A strike that was supposed to be 5,000 strong fizzled Monday into a mixed protest of several hundred people outside the Legislative Assembly.

Though the unions representing Costa Rican Electricity Institute (ICE) employees made threats of drastic action in the future, this time they held their strike to a single day, and the gathering dissolved with the afternoon rain.

The unions were protesting legislation under debate in the Assembly that would put Costa Rica in compliance with the Central American Free-Trade Agreement with the United States (CAFTA), a treaty that Costa Rica ratified by referendum on Oct. 7.

Last week, after calling for a “general strike” at a press conference, Electricity and Telecommunications Workers Union President Fabio Chaves had said he wanted 5,000 ICE workers to participate in the walkout. But only about 400 protestors showed up at the ICE building in Sabana Norte, on the west side of San José, to decide how to proceed.

At the gathering, the unions chose to limit the strike to one day, while threatening a general strike should the CAFTA implementation bills – and particularly the telecom ones – be approved.

Later, the strikers marched through the city to the Legislative Assembly, where they joined a crowd of several hundred students and other protestors.

“We’re here to tell (the legislators) that this is the last time we will come here like this, civilly, to ask them to stop these projects,” Cháves thundered from the back of a flatbed truck that, along with the strikers and several hundred other protestors, blocked Avenida Segunda, alongside the Assembly building.

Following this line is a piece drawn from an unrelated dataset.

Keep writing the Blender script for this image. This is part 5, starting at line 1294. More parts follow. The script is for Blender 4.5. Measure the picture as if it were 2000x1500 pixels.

“If they force us to go on an indefinite strike, they assume the responsibility for what happens,” he said.

But the decision to launch a “general strike” only to retaliate against the passage of the bills is already a significant step back for the ICE unions. Just last week, Chaves and other union leaders criticized the assembly for putting the telecom laws on the fast track, saying that was outrage enough to bring protestors into the street.

Chaves later said that he was “not happy” with Monday’s turnout.

The protest was peaceful except for a tense moment early on when ICE’s legal director, Giovanni Bonilla, asked four protestors to stop blocking the entrance to the ICE building in La Sabana.

“You can’t deny access to the public,” he said, but the protestors – one of them Chaves himself – refused to move, and Bonilla was shouted down by the crowd that surrounded him.

Later on, a handful of University of Costa Rica students joined the protest by blocking several streets in San Pedro, on the east side of the city, and burning some tires, though to little effect.

No services were interrupted during the walkout, which failed to impress ICE management.

ICE head spokesman Elbert Durán called the strike a “pathetic act of desperation” and said the workers who walked out would not get paid for that day.